Emotions were laid bare and tears flowed openly for the next two days as survivors told their stories of being physically, sexually and psychologically abused at five Vancouver Island schools for First Nations children owned by the federal government and run by Canada’s mainline churches. Stewards patrolled the aisles of the meeting rooms, offering tissues and comfort to Aboriginals and non-Aboriginals who were overwhelmed by what they were hearing. Tear-soaked tissues were collected in paper bags that were later burned in a sacred fire.
The Victoria event — one of a series of regional gatherings that complement the commission’s big national events — held special significance for The United Church of Canada. From 1891 to 1973, the United Church and its predecessors ran the Alberni Indian Residential School in Port Alberni, B.C., a three-hour drive north of Victoria. A lawsuit launched in the mid-1990s by former students who were sexually abused at Alberni opened the door to thousands of other lawsuits from residential school survivors across Canada. Those, in turn, led to the 2006 Indian Residential Schools Settlement Agreement, which created the Truth and Reconciliation Commission now charged with informing Canadians about what really happened at residential schools.

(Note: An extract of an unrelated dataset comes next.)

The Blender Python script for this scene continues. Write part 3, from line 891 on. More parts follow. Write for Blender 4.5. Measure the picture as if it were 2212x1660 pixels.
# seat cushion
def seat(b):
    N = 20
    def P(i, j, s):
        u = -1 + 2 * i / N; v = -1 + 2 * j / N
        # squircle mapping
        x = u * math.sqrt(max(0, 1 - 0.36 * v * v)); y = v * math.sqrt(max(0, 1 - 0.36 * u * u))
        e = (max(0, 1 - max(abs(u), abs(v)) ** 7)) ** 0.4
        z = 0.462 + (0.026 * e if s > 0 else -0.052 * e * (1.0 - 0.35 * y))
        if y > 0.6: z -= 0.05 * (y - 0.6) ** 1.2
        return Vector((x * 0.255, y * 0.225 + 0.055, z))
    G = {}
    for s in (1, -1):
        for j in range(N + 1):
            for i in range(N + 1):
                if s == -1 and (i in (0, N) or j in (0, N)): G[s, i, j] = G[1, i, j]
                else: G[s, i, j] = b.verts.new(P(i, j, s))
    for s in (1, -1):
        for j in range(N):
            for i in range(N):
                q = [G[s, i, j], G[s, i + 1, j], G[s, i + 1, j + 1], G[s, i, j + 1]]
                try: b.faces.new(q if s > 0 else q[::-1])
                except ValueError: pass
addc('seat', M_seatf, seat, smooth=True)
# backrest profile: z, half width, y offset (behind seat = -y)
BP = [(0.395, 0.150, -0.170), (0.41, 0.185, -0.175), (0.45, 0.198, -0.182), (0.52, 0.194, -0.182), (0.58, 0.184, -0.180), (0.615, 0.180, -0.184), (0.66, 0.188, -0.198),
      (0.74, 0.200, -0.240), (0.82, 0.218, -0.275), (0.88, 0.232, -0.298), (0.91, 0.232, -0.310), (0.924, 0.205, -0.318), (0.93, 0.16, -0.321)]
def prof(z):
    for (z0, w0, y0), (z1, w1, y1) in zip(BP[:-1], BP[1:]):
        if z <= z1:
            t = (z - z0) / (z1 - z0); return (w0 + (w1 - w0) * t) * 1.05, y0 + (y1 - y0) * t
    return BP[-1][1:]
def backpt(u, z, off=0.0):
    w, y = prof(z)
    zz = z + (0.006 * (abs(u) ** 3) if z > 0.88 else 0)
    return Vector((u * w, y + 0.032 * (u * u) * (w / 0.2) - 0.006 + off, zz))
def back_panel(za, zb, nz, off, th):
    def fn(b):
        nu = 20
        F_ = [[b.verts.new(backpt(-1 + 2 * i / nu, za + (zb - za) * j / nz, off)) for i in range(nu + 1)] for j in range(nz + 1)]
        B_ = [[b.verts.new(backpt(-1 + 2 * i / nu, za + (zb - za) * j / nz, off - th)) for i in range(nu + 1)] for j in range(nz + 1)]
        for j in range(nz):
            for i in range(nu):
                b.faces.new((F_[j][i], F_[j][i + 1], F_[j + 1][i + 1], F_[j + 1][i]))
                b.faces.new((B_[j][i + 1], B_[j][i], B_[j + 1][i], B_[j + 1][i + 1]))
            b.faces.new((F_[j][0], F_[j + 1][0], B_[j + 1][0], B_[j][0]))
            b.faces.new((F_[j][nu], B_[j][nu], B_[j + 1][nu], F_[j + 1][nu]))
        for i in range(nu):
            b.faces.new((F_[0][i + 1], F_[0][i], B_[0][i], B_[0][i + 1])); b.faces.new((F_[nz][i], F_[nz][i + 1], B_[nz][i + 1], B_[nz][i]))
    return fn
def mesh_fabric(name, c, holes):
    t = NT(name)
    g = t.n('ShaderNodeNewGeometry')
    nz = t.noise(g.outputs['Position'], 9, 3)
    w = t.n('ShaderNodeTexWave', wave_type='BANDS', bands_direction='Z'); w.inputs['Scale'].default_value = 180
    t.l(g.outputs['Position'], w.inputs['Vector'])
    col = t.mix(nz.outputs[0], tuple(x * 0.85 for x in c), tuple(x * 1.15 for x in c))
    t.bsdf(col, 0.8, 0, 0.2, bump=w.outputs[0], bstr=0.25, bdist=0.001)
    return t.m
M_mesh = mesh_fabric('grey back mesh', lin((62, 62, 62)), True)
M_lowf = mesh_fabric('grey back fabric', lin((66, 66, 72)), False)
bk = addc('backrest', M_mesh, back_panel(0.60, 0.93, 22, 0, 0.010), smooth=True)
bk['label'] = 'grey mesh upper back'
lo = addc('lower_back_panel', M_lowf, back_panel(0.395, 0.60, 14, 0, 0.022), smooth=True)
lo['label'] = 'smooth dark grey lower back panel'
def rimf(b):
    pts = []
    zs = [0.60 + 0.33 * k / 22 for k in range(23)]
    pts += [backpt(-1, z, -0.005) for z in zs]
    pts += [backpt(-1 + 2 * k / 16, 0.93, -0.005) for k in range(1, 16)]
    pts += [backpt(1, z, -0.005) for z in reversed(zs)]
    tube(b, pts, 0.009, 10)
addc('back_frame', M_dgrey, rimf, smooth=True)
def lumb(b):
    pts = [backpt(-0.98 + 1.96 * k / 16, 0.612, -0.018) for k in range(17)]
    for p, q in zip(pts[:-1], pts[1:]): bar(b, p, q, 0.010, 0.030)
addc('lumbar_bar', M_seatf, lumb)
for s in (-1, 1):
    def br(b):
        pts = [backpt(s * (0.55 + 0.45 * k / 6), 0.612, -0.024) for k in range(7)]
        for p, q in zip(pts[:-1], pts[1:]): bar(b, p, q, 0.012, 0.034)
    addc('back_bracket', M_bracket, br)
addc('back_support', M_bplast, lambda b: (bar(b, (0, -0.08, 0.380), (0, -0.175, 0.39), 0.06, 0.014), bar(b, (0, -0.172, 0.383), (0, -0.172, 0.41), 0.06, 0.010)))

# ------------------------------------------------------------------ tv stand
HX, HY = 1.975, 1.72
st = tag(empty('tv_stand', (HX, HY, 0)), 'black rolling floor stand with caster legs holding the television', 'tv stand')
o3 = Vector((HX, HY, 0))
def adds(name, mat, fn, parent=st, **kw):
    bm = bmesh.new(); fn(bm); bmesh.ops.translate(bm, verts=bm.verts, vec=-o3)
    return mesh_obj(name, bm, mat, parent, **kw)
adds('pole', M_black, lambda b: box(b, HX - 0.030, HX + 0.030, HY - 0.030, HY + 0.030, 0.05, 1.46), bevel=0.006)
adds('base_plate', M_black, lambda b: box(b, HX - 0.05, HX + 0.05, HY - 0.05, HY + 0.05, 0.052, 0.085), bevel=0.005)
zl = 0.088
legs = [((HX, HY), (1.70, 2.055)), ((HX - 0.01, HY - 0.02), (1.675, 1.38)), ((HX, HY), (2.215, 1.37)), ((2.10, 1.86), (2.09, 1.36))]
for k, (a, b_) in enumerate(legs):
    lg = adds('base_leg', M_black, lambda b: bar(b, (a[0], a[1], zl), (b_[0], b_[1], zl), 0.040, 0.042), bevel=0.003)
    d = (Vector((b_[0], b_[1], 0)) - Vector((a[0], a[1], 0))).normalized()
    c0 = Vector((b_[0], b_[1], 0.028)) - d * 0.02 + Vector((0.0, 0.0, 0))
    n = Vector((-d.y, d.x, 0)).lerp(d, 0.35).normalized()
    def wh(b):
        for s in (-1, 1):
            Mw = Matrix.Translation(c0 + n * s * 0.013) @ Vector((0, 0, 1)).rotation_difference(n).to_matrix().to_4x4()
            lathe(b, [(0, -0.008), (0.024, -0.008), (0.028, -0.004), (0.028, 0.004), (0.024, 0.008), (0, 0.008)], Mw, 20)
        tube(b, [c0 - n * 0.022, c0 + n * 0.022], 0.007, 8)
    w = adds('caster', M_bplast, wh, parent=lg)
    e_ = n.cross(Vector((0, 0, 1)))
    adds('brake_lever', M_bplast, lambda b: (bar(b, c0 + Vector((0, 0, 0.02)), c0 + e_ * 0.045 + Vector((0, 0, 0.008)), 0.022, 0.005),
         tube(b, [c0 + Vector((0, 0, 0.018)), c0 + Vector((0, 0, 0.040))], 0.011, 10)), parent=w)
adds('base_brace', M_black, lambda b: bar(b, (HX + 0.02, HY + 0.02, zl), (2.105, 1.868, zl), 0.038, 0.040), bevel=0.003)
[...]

There was no shortage of truth-telling in Victoria, but I did not see much evidence of reconciliation. Survivor after survivor spoke of how they cannot get past their hatred of churches and their deep suspicion of the federal government. A room was set aside for dialogue between church representatives and survivors, but hardly anyone visited. Aboriginals and non-Aboriginals mostly kept to themselves.
Genuine reconciliation means these solitudes must be bridged. Truth-telling is an indispensable part of the process, but so is truth hearing. Churches must keep bearing witness to their complicity in a system that was built on racial and spiritual arrogance. They owe it to survivors to push harder for public education programs to help overcome the indifference and ignorance that still prevails in many parts of the country.
Near the end of the Victoria event, I sat with former moderator Very Rev. Robert Smith and his wife, Ellen, at a reconciliation session. When it was the United Church’s turn to speak, former moderator Marion Best and Mike Lewis of St. Andrew’s United in Port Alberni described the soul-searching that led to the congregation’s 1997 apology to survivors of the Alberni residential school, and, a year later, to The United Church of Canada’s official apology for its part in the residential school system.
I glanced at Smith and noticed he was daubing his eyes. I have no idea what was going through his mind. Maybe the many miles and twists in the journey since he offered the United Church’s landmark apology to First Nations peoples in 1986. Maybe the many miles still to go. One of the roving stewards — an Aboriginal woman old enough to have attended a residential school — noticed him too. She put her hand on Smith’s shoulder and offered him a tissue. He looked up at her, smiled faintly and accepted.
Genuine reconciliation will begin almost imperceptibly, in small gestures and moments of humility. It’s still a long way off, but it’s possible. It has to be.